E invece, nonostante i numeri potenzialmente favorevoli in commissione Bilancio, si è arrivati a una bocciatura. Il sospetto è che ci sia stato una sorta di baratto con un altro emendamento, quello per prolungare il contratto ai navigator per altri 4 mesi. La Lega ha votato sì a quest’ultima eventualità, alzando le barricate – insieme agli altri partiti del centrodestra – sulle firme digitali. E insospettisce l’assenza dei 4 deputati del Movimento 5 Stelle in commissione Bilancio: senza il loro voto si è arrivati a un pareggio che ha – di fatto – affossato l’emendamento. Probabile un gesto di “riconoscenza” per il prolungamento del contratto dei navigator, che si va a inserire in quell’insieme di norme che disciplinano il reddito di cittadinanza, vera bandiera dei pentastellati.
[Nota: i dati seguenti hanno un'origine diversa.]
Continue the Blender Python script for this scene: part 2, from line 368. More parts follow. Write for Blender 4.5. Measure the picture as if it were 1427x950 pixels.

I problemi evidenziati da Riccardo Magi

Si registra l’ampia insoddisfazione di chi ha proposto l’emendamento. Riccardo Magi, di +Europa, ha censurato con amarezza l’atteggiamento delle forze politiche in questa fase: «Nell’attuale legge elettorale già è prevista l’introduzione della firma digitale per presentare le liste, però il Governo non l’ha mai attuata. Il voto si è concluso con 19 voti a favore e 19 contrari: PD a favore, LEGA-FI-FDI contrari,  Italia Viva astenuta, Leu assente, 4 deputati del M5S assenti non a caso, Coraggio Italia divisa con un voto a favore e uno contrario. L’accordo politico e l’esito del voto sono frutto del peggiore consociativismo: dai numeri appare evidente che la bocciatura dell’emendamento sia stata scambiata, in particolare tra centrodestra e M5S, con la proroga dei Navigator che stava a cuore ai 5S, la cui assenze ha decretato la bocciatura dell’emendamento. Ricordatevi di questo quando sentirete Salvini o Renzi scagliarsi contro i Navigator, o quando sentirete il M5S parlare di digitale al servizio della democrazia e trasparenza» – ha scritto Magi su Facebook.

Ancora una volta si è preferito il gioco di palazzo rispetto alla naturale evoluzione della democrazia verso il digitale.